At the August term of the Supreme Court, held by the Chief Justice or Judge for the fourth circuit, according to the act of Congress of 1802, a motion was made for a rule on the judge of the District Court of the United States, for the eastern district of Louisiana, to show cause why a mandamus should not issue, commanding the said judge to restore Duncan N. Hennen to the office of clerk of the said District Court.
It appeared from the depositions and other evidence laid before the Court at that term, that Duncan N. Hennen, the relator, who had been for several years clerk of the District Court, had been recently removed from office by the district judge, and John Winthrop appointed in his place; and a letter from the judge to the relator was produced, stating that the removal had not been made on account of any misconduct on his part, but merely from the desire of the judge to make provision for Winthrop, who was his personal friend, and well qualified for the office. It also appeared, that at the meeting of the Circuit Court, which took place shortly afterwards, the presiding judge of the Circuit Court was of opinion that the removal was not authorized by law, and that Hennen was still the clerk of the District Court, and consequently, by virtue of the acts of Congress, was also the clerk of the Circuit Court; that the district judge, however, adhered to his opinion, that Winthorp was lawfully appointed by him, and the Court being thus divided, neither of the claimants could be recognised as clerk; and that the whole business of the Circuit Court was therefore continued over, and that no process could now issue from the Court until this controversy should be settled.
Upon this evidence, the rule to show cause was granted, returnable to the Supreme Court, on Saturday, the 26th of January, with leave to the district judge to move to discharge the rule, even before the return day above mentioned.
A motion was now made to discharge the rule, upon the ground that the judge of the Fourth Circuit, sitting alone at the August term, had not the power to lay the rule. The Court stopped the counsel in support of the motion, and the Chief Justice said: — The Court do not desire an argument on the subject. When I granted the rule, I stated that I strongly inclined to the opinion that I had no power to lay such a rule, in any case, at the August Term; and it is due to the counsel for the relator to say, that he acknowledged his own doubts when he brought the subject before the Court. But as the question was an important one, and might again occur; I thought it proper that it should be settled by the judgment of the Court at its regular session, and not by a single judge.
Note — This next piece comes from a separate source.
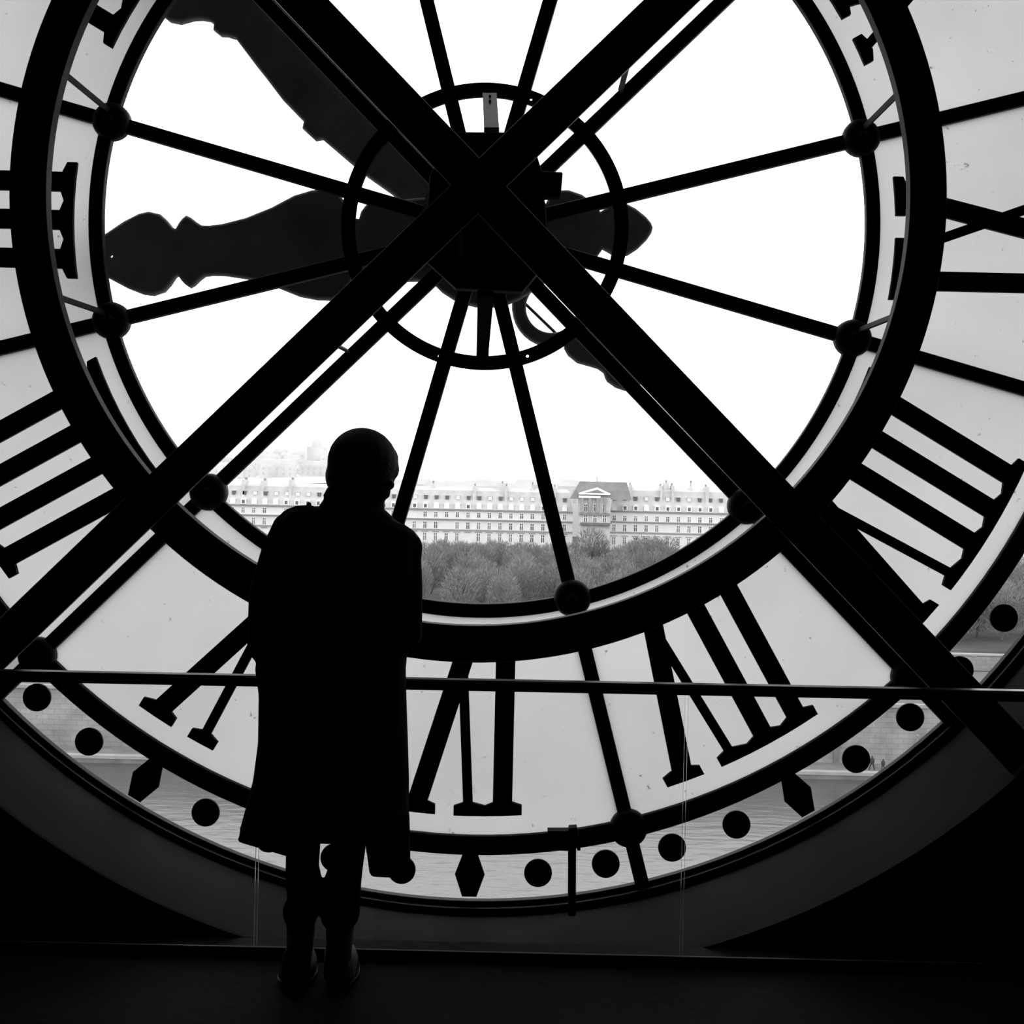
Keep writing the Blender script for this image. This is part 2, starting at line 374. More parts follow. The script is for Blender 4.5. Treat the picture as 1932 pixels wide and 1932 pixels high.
hp += disc(133, 108, -95) + [(-112, 50), (-120, 63), (-131, 73), (-143, 78), (-158, 78), (-183, 68), (-202, 52), (-216, 34), (-226, 40), (-236, 47), (-250, 50), (-263, 48), (-282, 37), (-300, 21), (-309, 9), (-312, 0)]
hour, _ = hand('hour_hand', hp, -2.95, [(703.5, 1, 4, 10)], 'dark ornamental hour hand pointing left', YH - .03)
mp = [(1150, 0), (1050, 24), (900, 66), (800, 104), (745, 122), (720, 120), (703, 109), (690, 87), (679, 75), (666, 66.5), (655, 65), (648, 74), (631, 72), (622, 64), (613, 60), (607, 56), (545, 66), (514, 70), (462, 78), (404, 80), (397, 91), (364, 90), (356, 79), (273, 74), (245, 71.5), (190, 63), (150, 60)]
mp += disc(118, 100, -85) + [(-98, 46), (-104, 38)] + [(-178 + 78 * math.cos(u), 82 * math.sin(u)) for u in [math.pi * (i + 3) / 18 for i in range(12)]] + [(-244, 40), (-250, 47), (-264, 51), (-286, 49), (-308, 37), (-322, 30), (-336, 28), (-345, 33), (-352, 35), (-371, 32), (-388, 24), (-402, 0)]
mh, mpt = hand('minute_hand', mp, 44, [(-178, 8, 49, 36)], 'dark ornamental minute hand pointing to the upper left, ring in its tail', YH + .04)
g = MB()
for (t0, h0, t1, h1) in ((-178 - 42, 37, -178 + 42, 37),):
    a, b = mpt(t0, h0), mpt(t1, h1); g.tube([(a[0], YH + .04, a[1]), (b[0], YH + .04, b[1])], .007, 8)
g.build('tail_bar', M['hand'], mh)
g = MB(); g.tube([(C.x, 5.7, C.z), (HC.x, YH + .08, HC.z)], .06, 20); g.build('hand_shaft', M['iron'], clock)

# ------------------------------------------------------------------ iron ring and crossed beams in front of the dial
brace = empty('iron_brace', (C.x, 5.05, C.z), 'black iron ring with two crossed diagonal beams standing before the clock dial', 'frame')
CR = P(902, 365.5, 5.07); cr = (CR.x, CR.z)
g = MB(); n = 200; RI, RO = 815.5 * 5.07 / F, 885 * 5.07 / F; vs = []; fs = []
for (r, Y) in ((RI, 5.07), (RO, 5.07), (RO, 5.13), (RI, 5.13)): vs += [(x, Y, z) for x, z in circ(r, n, c=cr)]
for k in range(4):
    for i in range(n): fs.append((k * n + i, k * n + (i + 1) % n, ((k + 1) % 4) * n + (i + 1) % n, ((k + 1) % 4) * n + i))
g.add(vs, fs); g.build('ring', M['iron'], brace, bevel=.003)
YBM = 4.93
bc = P(903, 350, YBM)
for (x1, y1, e) in ((570, 0, 'ul'), (1267, 0, 'ur'), (903 + 800, 350 + 840, 'lr'), (903 - 800, 350 + 768, 'll')):
    q = P(x1, y1, YBM); dv = (q - bc).normalized(); sd = Vector((-dv.z, 0, dv.x)) * (37 * YBM / F)
    ln = 0.0
    while (Vector((bc.x + dv.x * ln - CW[0], bc.z + dv.z * ln - CW[1]))).length < RW - .006: ln += .004
    g = MB(); off = Vector((0, .07, 0))
    g.bar(bc + off * .14, bc + dv * ln + off * .14, sd, (0, .0098, 0)); g.bar(bc + off, bc + dv * (ln - .02) + off, sd * .5, (0, .06, 0)); g.build('beam', M['beam'], brace, bevel=.002)
for r, ths in ((1.60, (75, 105, -75, -105)), (.78, (45, 135, -45, -135))):
    for th in ths:
        a, b = dp(r, th, 5.10 if r > 1 else 5.06), dp(r - .012, th, 5.615); t = math.radians(th)
        g = MB(); g.bar(a, b, Vector((math.cos(t), 0, math.sin(t))) * .0105, Vector((math.sin(t), 0, -math.cos(t))) * .005); g.build('standoff', M['numeral'], brace)

# ------------------------------------------------------------------ movement housing at the centre
mv = empty('clock_movement', (C.x, 5.4, C.z), 'black clock movement box at the centre of the dial behind the crossed beams', 'clock movement')
g = MB()
a = [P(866, 251, 5.36), P(1000, 252, 5.36), P(1024, 330, 5.36), P(1036, 490, 5.36), P(985, 552, 5.36), P(860, 545, 5.36), P(800, 490, 5.36), P(812, 330, 5.36)]
g.prism([[(p.x, p.z) for p in a]], 5.34, 5.42); g.build('housing', M['numeral'], mv, bevel=.004)
g = MB(); a = [P(985, 323, 5.36), P(1062, 327, 5.36), P(1058, 373, 5.36), P(985, 373, 5.36)]
g.prism([[(p.x, p.z) for p in a]], 5.335, 5.41); g.build('side_box', M['numeral'], mv, bevel=.006)
def strap(pts, m, nm='strap'):
    g = MB(); vs = []
    for (x0, x1, y, Y) in pts: vs += [P(x0, y, Y), P(x1, y, Y), P(x1, y, Y + .012), P(x0, y, Y + .012)]
    fs = []
    for k in range(len(pts) - 1):
        o = 4 * k
        for i in range(4): fs.append((o + i, o + (i + 1) % 4, o + 4 + (i + 1) % 4, o + 4 + i))
    fs += [(0, 1, 2, 3), (4 * len(pts) - 1, 4 * len(pts) - 2, 4 * len(pts) - 3, 4 * len(pts) - 4)]
    g.add(vs, fs); return g.build(nm, M[m], mv)
st = strap([(910.5, 937, 175, 5.59), (913, 941.5, 239.5, 5.41), (913, 942, 240, 5.37), (913, 942, 256, 5.36)], 'strap')
tag(st, 'pale bare steel strap')
for y in (182, 191.5):
    g = MB(); p = P(924.5, y, 5.575 - (y - 180) * .003); g.tube([p + Vector((0, -.008, 0)), p + Vector((0, .004, 0))], .005, 10); g.build('bolt', M['iron'], st)
strap([(898, 921.5, 690, 5.585), (899, 922.5, 660, 5.58), (901, 931.5, 560, 5.37), (901, 932, 540, 5.36)], 'iron')
g = MB(); a = [P(862, 441, 5.33), P(875, 434, 5.33), P(875, 482, 5.33), P(862, 487, 5.33)]
g.prism([[(p.x, p.z) for p in a]], 5.325, 5.345); g.build('cover_plate', M['hand'], mv)
# drop bolt on the lower rim
db = empty('drop_bolt', P(1076, 1590, 5.56), 'black bolt box with a hanging rod on the lower dial rim near the six', 'bolt')
g = MB(); a = [P(1033, 1566, 5.56), P(1072, 1566, 5.56), P(1074, 1561, 5.56), P(1088, 1560, 5.56), P(1095, 1585, 5.56), P(1095, 1603, 5.56), P(1089, 1603, 5.56), P(1087, 1594, 5.56), P(1072, 1604, 5.56), P(1033, 1602, 5.56)]
g.prism([[(p.x, p.z) for p in a]], 5.545, 5.60); g.build('lock_box', M['iron'], db)
g = MB(); g.tube([P(1079.5, 1572, 5.555), P(1079, 1680, 5.52), P(1079, 1726, 5.46)], [.0165, .0165, .0155], 14); g.build('rod', M['iron'], db, True)

# ------------------------------------------------------------------ railing
YR = 4.73
rail = empty('glass_railing', (0, YR, 0), 'low glass railing with a black handrail across the room before the clock', 'railing')
g = MB(); A, B = P(-1500, 1271 - 1350 * .01996, YR), P(3500, 1315.5 + 1420 * .01996, YR); d = (B - A).normalized()
prof = [(-.028, -.012), (-.022, -.0185), (.022, -.0185), (.028, -.012), (.028, .012), (.022, .0185), (-.022, .0185), (-.028, .012)]
g.loft([[q + Vector((0, y, 0)) + Vector((-d.z, 0, d.x)) * z for y, z in prof] for q in (A, B)]); g.build('handrail', M['rail'], rail)
g = MB(); A2, B2 = P(-1500, 1790, YR), P(3500, 1835, YR)
zt = (A2.z + B2.z) / 2
g.box(A2.x, B2.x, YR - .04, YR - .027, 0, .038); g.box(A2.x, B2.x, YR - .027, YR + .012, 0, .012); ch = g.build('base_channel', M['channel'], rail, bevel=.003)
zr = (A.z + B.z) / 2
xs = [-.05 + P(488, 1295, YR).x - 1.466, P(488, 1500, YR).x, P(1291.5, 1500, YR).x, P(1291.5, 1500, YR).x + 1.466]
xs[0] = xs[1] - 1.466; xs = [xs[0] - 1.466] + xs + [xs[-1] + 1.466]
for i in range(5):
    x0, x1 = xs[i] + .005, xs[i + 1] - .005
    g = MB(); v = [(x, y, z) for x in (x0, x1) for y in (YR - .006, YR + .006) for z in (.02, A.z + (B.z - A.z) * ((x - A.x) / (B.x - A.x)) - .005)]
    g.add(v, [(0, 1, 3, 2), (4, 6, 7, 5), (0, 4, 5, 1), (2, 3, 7, 6), (0, 2, 6, 4), (1, 5, 7, 3)])
    g.m = [1, 1, 0, 0, 0, 0]
    g.build('glass_pane', [M['rail_glass'], M['rail_edge']], rail)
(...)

I therefore laid the rule, because it was the only mode in which I could bring the subject before the Court for decision. We have conferred together since we assembled for the present session, and we are unanimously of opinion that such a rule cannot be laid at the August term; that the act of 1802, ch. 31. (2 Story's Laws U.S. page 854,) gives the power to the judge of the Fourth Circuit, at that term, "to make all necessary orders touching any suit, action, appeal, writ of error, process, pleadings, or proceedings, returned to the said Court, or depending therein;" but that a rule to show cause why a mandamus should not issue, does not fall within the description of cases enumerated in the act of Congress: and that the judge of the Fourth Circuit, when sitting at the August term, has not, therefore, the power to grant such a rule in any case.
The rule to show cause must therefore be discharged.